12 Responses to “ “College Avenue proves The Infrastructurist’s point”

  1. The Urbanophile says:

    Kevin, I've long said College is the corridor. Don't wait for streetcars – do it right now. Put buses on that street with 10 minute headways all day every day. Market the heck out of it. Encourage TOD zoning. Add the streetcars later if you find the money. Great post.

  2. Kevin says:

    Thanks U-phile. Well, we'll probably need to repave the street first.

    For the record, I was on vacation in Japan. Their streets all look like they were paved yesterday. You would have been in heaven :p.

  3. Rebecca says:

    College Ave. is one of my favorite destinations in Indy. I'm not likely to ride a bus, but I could see making use of a streetcar. Good idea!

    How was Japan? Did you love it?

  4. Kevin says:

    Japan is amazing. People are so helpful and kind, and getting around there is very easy. Trains running constantly, always on time..sigh…

  5. Mr. Peanut says:

    Rebecca, I have to ask: Why would you ride a streetcar if you wouldn't ride a bus? They are the same thing except for different types of wheels. Is it because busses are perceived as the poor person's transportation?

    That's the problem with the bus idea. People see a bus and say "Ew, I'm not riding the bus." They see a street car running the same route at the same intervals and say, "Oh, a streetcar, cool!" This despite the fact that the two vehicles are the same for all practical purposes. There is no logic to it, but people are prejudiced against busses.

  6. Graeme says:

    People prefer streetcars. People ride streetcars. Sounds good to me.

    I think the best part about streetcars is that they are permanent. When a local government commits to setting one up, you are assured the line will be running for a long time. People are comfortable planning their daily activities and commute around it.

    Buses are transitory, nobody will trust that the bus line will be there next year, so nobody organizes their activities around it. The local government has built no trust amongst the people because their is no commitment.

    Cool site, Kevin…

  7. Rebecca says:

    I'm mostly on College for shopping and dining, not commuting. If a streetcar were nothing more than a stylish bus operating on the current schedules, I would be unlikely to use it as well. Hopefully a streetcar dedicated to College Ave. would run more frequently and be easier to hop on and off of for short trips in the area.

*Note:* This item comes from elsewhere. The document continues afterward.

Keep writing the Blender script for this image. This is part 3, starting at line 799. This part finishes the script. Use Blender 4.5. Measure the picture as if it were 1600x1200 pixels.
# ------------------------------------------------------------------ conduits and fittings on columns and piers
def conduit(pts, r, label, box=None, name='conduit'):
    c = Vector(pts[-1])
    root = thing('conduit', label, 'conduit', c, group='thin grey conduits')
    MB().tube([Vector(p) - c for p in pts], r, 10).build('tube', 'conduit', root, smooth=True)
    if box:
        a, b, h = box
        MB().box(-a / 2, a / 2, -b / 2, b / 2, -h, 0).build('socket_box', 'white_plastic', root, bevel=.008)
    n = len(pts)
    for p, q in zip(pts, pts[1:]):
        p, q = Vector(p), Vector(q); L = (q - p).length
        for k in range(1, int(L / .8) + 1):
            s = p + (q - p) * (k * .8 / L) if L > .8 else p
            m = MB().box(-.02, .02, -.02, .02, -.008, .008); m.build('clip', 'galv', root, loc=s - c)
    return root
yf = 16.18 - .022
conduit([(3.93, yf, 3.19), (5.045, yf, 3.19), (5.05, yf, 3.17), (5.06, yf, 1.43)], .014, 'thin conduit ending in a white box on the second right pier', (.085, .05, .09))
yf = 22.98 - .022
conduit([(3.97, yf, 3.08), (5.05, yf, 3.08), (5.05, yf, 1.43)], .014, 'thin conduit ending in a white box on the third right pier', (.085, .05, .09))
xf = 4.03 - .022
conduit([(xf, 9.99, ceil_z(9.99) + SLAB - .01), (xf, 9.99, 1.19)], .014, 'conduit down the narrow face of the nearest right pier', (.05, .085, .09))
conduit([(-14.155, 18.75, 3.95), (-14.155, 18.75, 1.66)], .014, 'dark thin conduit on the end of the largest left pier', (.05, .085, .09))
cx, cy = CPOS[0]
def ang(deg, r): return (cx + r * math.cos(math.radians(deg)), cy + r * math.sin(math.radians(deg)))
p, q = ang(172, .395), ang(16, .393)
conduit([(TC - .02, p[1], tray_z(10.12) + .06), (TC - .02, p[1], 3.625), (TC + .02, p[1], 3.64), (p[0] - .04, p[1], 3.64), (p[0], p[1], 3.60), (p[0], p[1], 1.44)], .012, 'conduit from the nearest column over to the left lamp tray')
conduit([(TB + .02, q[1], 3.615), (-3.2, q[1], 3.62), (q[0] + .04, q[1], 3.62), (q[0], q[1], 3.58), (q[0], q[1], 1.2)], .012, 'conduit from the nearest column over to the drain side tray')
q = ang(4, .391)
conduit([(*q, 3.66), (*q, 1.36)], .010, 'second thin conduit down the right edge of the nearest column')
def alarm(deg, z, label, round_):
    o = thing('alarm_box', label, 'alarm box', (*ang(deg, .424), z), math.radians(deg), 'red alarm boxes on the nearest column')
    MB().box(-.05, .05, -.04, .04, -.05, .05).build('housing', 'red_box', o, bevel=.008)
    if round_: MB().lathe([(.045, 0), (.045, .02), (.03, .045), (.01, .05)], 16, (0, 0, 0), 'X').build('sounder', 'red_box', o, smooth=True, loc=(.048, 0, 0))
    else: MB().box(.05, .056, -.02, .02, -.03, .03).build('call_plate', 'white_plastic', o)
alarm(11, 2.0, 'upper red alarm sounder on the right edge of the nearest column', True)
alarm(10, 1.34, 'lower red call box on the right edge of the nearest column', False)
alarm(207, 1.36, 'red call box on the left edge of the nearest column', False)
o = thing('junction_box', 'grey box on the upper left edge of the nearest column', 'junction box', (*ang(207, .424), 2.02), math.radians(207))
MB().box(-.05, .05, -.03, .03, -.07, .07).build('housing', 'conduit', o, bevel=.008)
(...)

    A bus with short waits, as the Urbanophile suggested, could work for me since my aversion to driving/parking is strong, but the added charm of a streetcar might persuade those in the area for an afternoon or evening outing to use public transportation when they might not otherwise. To many, a date night involving a streetcar is romantic. One involving a city bus … less so.

  8. thundermutt says:

    Transit systems aren't built on special, occasional use. They're built on commuters like Kevin who live along the lines. (If I still lived in that area, I'd be riding the bus to work too.)

  9. thundermutt says:

    Kevin, did you get to Kyoto? An ancient and amazing city!

  10. Kevin says:

    Yes we did. It's so big that even 6 nights there weren't enough.

  11. Anonymous says:

    IndyGo just does NOT have the money to build a major overhaul to a bus route right now not to mention a major marketing push. The money will have to come from the federal government.

    If the city wants to go the mass transit route, Indy will have to make a choice between streetcar and BRT since hypothetically, they'll have to pitch a new transit route to the Federal New Starts Program.

    With this choice, I think Light Rail wins out over BRT for many reasons and the Infrastructurist explains 36 reasons why:

    http://www.infrastructurist.com/2009/06/03/36-reasons-that-streetcars-are-better-than-buses/

    Reason 24 and 14 are two of my favorites:

    "Streetcars create more walkable streets. This is because streetcars, as mentioned above, are more attractive to riders than buses, which in turns prompt to more mass transit usage in general, which in turns prompts to more walking–a virtuous cycle that creates more attractive city streets."

    "Perhaps the most over looked and significant difference between street cars and buses is permanence. You’ll notice that development will follow a train station, but rarely a bus stop. Rails don’t pick up and move any time soon. Once a trolley system is in place, business and investors can count on them for decades. Buses come and go."

    and reason 28 explains the streetcar experience is a much smoother and less stressful experience for the rider than the bus:

    "Buses, are susceptible to every pothole and height irregularity in the pavement (and in Chicago we have plenty). Streetcars ride on smooth, jointless steel rails that rarely develop bumps."

  12. Anonymous says:

    A streetcar line vs. bus line: Hmmm. Well the permanence of a streetcar line is so attractive in many ways. But the most important function of the line is how it helps define communities. Indianapolis is so disconnected due to low density development and sprawl. The College Avenue Streetcar would be revolutionary for Indy in many ways but will definitely help promote the development Indianapolis needs. Man, what an opportunity to link MASS AVE with BROAD RIPPLE! College as the main 20 hour mixed use commercial strip in Indianapolis would give many people reasons to live here then! Buses would remain the base of the transportation network but they can't function efficiently enough by themselves.